The best part is that despite giving up on my dream of becoming a life scientist I still get to help accelerate breakthroughs that will help humanity which was always the whole point anyway!

But getting over the fact that this new position and my new workplace are awesome, I have also internalised that it is a challenge and a responsibility. Mass Dynamics have given me my shot and I intend to take it.

Advice and Tips

So what is the lesson? What is the takeaway?

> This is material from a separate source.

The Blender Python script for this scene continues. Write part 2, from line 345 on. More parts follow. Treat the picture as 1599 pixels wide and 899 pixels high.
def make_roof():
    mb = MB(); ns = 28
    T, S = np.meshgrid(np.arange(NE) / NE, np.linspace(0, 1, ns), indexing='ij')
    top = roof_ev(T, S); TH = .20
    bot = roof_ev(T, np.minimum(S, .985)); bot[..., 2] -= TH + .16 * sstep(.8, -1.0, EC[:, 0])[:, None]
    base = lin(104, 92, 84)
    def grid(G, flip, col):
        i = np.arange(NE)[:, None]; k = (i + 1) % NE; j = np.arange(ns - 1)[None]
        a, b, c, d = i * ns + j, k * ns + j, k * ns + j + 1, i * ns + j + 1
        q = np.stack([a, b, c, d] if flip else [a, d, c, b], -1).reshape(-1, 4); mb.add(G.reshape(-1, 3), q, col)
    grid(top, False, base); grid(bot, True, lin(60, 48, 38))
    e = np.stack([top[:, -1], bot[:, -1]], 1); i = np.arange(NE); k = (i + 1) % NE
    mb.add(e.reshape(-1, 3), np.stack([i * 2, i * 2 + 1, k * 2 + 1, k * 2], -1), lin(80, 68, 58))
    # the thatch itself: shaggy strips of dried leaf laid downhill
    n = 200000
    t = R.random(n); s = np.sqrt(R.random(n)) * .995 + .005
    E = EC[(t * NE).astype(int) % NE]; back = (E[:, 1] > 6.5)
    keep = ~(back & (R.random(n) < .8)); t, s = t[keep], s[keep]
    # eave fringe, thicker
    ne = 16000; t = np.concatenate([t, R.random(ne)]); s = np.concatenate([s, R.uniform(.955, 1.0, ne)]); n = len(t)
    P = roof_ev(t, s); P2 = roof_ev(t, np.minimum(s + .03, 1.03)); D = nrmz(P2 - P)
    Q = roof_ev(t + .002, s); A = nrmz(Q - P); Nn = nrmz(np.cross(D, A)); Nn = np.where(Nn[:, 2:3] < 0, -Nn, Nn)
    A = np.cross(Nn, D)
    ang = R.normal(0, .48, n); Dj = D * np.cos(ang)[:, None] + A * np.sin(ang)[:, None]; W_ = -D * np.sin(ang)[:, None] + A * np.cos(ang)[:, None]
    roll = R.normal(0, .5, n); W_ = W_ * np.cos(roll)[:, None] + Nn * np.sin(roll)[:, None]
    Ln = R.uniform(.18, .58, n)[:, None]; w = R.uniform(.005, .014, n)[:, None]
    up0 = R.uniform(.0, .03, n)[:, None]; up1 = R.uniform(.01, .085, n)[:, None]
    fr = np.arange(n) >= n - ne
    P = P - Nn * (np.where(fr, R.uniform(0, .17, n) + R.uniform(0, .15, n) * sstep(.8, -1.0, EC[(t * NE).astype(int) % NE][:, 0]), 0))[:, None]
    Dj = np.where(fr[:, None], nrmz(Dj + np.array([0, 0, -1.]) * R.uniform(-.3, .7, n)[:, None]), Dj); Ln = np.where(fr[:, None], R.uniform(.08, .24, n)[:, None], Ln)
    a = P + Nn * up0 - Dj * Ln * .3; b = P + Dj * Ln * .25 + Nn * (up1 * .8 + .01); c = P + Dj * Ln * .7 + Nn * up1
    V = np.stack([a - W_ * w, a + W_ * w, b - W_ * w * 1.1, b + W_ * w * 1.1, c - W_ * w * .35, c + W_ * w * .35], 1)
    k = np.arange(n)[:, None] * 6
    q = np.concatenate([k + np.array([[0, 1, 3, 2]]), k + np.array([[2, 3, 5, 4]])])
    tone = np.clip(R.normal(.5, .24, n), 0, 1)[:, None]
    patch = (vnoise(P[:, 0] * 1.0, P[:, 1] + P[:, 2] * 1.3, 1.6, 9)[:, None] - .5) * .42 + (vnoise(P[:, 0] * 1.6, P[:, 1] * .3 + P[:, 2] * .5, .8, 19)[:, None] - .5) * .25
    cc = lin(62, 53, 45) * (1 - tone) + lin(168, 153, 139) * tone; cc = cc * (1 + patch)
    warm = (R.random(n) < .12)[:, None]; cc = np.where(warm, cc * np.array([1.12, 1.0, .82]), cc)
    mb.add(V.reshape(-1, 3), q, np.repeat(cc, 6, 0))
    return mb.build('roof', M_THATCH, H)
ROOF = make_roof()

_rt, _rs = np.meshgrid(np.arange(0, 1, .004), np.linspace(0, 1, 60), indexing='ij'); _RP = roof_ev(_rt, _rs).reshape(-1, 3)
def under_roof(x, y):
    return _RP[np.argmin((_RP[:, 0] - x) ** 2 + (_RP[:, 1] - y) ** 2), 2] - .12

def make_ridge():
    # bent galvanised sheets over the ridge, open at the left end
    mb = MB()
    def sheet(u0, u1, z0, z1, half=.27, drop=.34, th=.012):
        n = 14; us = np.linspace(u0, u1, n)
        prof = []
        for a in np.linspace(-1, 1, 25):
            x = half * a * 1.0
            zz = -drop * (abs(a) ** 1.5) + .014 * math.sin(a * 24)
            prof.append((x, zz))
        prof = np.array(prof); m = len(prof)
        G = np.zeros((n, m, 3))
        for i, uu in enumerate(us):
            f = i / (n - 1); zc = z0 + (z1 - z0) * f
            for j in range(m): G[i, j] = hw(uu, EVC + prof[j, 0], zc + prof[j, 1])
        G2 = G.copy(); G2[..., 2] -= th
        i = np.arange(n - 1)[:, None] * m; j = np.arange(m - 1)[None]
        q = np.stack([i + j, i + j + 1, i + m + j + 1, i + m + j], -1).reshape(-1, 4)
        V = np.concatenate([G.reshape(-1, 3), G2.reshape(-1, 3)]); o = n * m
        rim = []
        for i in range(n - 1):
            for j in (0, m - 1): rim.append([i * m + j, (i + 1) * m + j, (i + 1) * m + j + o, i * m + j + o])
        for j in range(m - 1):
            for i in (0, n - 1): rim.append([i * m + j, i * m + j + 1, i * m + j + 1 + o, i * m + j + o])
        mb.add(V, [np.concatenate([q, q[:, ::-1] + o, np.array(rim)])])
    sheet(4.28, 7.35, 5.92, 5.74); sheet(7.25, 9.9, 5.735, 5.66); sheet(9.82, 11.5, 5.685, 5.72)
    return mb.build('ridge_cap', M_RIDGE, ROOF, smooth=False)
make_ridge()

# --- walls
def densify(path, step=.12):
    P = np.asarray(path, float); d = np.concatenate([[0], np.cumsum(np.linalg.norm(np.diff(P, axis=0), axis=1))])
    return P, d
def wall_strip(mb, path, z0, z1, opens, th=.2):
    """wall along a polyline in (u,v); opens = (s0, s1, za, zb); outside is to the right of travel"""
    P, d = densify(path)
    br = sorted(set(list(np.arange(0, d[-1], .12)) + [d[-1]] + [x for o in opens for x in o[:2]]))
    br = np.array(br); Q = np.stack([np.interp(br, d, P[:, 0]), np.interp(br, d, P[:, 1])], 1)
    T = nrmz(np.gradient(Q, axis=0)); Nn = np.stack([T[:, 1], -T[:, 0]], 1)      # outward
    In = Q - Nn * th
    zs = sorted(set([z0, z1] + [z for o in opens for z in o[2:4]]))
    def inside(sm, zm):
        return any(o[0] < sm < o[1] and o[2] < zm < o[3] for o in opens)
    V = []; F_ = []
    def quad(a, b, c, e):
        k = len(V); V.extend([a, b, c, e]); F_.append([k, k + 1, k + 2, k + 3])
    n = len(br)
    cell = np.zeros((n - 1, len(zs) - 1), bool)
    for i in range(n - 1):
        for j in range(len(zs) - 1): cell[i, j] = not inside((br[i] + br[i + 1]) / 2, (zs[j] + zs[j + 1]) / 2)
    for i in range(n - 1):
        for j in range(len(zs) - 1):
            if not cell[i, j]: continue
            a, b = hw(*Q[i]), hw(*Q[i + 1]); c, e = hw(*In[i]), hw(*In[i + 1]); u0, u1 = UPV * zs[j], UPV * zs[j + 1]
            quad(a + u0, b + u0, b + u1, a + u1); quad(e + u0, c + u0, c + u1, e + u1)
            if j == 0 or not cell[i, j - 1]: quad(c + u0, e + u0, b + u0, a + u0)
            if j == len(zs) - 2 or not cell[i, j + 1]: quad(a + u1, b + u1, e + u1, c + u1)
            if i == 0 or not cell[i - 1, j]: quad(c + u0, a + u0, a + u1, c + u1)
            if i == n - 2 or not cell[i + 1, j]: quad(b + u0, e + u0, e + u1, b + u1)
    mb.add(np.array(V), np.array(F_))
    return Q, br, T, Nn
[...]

  • Never stop learning. Never stop asking questions. In the long run, it’s how fast you learn not where you started or where you are right now that will matter.
  • Be resilient. Failure is a learning experience.
  • It’s not a 0 sum game. Life isn’t a Kaggle competition. Learn from others, share what you can.
  • Find valuable mentors. I owe so much, maybe everything, to the people who listened and especially the people who told me to shut up and told me what’s what.

Parting Thoughts

If I could do it all again, would I do anything differently?

Probably not. I often made choices, like learning more mathematics and computing that opened up my options rather than limiting me. I’m not sure if I made any choices that were restrictive and I’m glad I did it that way.

I never doubted it, but this year, it seems especially obvious that humankind needs excellence in biotech to protect ourselves and create a brighter future. Once upon a time, I thought the only way I could do this was a researcher. Now, I think that if you want to help, you can find a way.

Look to those around you, ask what they think and really listen.